Courtesy of John Nyaradi.
After days of wrangling, Greek political leaders agreed to new austerity and markets yawned.
Greece made an 11th hour seal with the “troika” to cut costs further and impose greater austerity programs in its bid to get another round of bailout money, but even as the announcement was made, grumblings started as to whether the terms were enough to meet the conditions for the next bailout.
But investors greeted the news with caution, even skepticism in today’s market action.
The Dow Jones Industrial Average (NYSEARCA:DIA) gained +0.04% for a virtually flat day
S&P 500 (NYSEARCA:SPY) added 0.13
Vanguard MSCI Europe Index (NYSEARCA:VGK) added 0.07%
Currency Shares Euro (NYSEARCA:FXE) Trust tracking the Euro Dollar gained 0.2%.
IPath S&P 500 VIX Short Term Futures (NYSEARCA:VXX) jumped 4.8% as the VIX, the CBOE “fear” indicator added 2.8%
So on a day that should have been a big rally and a decline in “fear” and the VIX, what happened?
Investors remain nervous that the Greek deal might not be enough to win approval from the European Union and then after Greece, everyone wonders if markets will turn their focus on Portugal, Italy and finally Spain.
Furthermore, technical indicators point to severely overbought conditions in all major indexes.
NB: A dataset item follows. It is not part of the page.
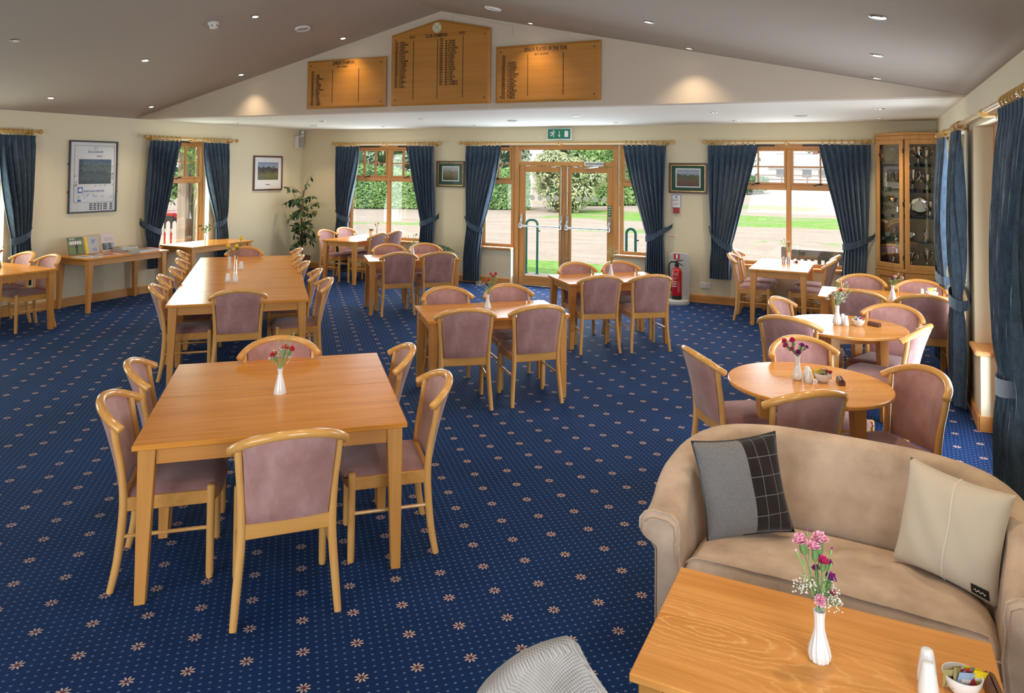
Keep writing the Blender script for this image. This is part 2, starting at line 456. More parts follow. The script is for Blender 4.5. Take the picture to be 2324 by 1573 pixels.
struct('wall_gable', MB().add([(x, y, z) for y in (YS, YS + 0.2) for x, z in ((XL - 0.3, ZC), (XR + 0.3, ZC), (XR + 0.3, 2.80), (XA, ZA + 0.15), (XL - 0.3, 2.80))],
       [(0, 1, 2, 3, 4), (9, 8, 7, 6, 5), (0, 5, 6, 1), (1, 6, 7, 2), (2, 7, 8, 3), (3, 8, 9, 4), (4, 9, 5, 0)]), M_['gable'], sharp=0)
k1 = (ZA - ZC) / (XA - XL); k2 = (ZA - ZC) / (XR - XA)
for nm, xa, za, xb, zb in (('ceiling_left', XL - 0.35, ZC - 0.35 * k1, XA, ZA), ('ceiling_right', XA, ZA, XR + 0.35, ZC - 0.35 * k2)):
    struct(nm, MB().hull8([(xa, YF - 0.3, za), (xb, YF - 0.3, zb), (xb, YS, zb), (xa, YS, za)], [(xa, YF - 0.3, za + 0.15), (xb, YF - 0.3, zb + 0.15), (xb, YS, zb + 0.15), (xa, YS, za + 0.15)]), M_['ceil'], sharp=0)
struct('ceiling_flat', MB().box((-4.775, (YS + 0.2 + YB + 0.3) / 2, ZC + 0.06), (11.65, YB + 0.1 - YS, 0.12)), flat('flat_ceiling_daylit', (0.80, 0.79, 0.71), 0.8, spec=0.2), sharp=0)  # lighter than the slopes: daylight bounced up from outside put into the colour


def skirting(name, side, segs):
    mat = M_['pine_h'] if side in ('back', 'front') else M_['pine_y']
    mb = MB(); P = WALLS[side]
    for a, b in segs:
        c = lambda z, o: [P(a, 0, z), P(b, 0, z), P(b, o, z), P(a, o, z)]
        mb.hull8(c(0, -0.022), c(0.105, -0.022)); mb.hull8(c(0.105, -0.022), c(0.122, -0.012))
    return struct(name, mb, mat, sharp=0)


skirting('baseboard_back', 'back', [(-10.3, -5.63), (-3.77, 0.75)])
skirting('baseboard_left', 'left', [(-3.2, 11.51)])
skirting('baseboard_right', 'right', [(-3.2, 5.35), (6.95, 11.51)])
struct('baseboard_end', MB().box((XR + 0.07, 6.94, 0.06), (0.16, 0.022, 0.12)), M_['pine_h'], sharp=0)


# ------------------------------------------------------------------ windows and the glazed doors
def frame_mat(side): return M_['pine_h'] if side in ('back', 'front') else M_['pine_y']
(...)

Bottom line: Greece is off the table, for now, however, Portugal remains a question. Most importantly, technical indicators point to the significant possibility of a measurable correction just ahead. VIX, the CBOE fear indicator, as measured by the iPath S&P 500 Short Term Futures ETN (NYSEARCA:VXX) confirms this sentiment by rising on a day that should have seen fear coming out of the markets.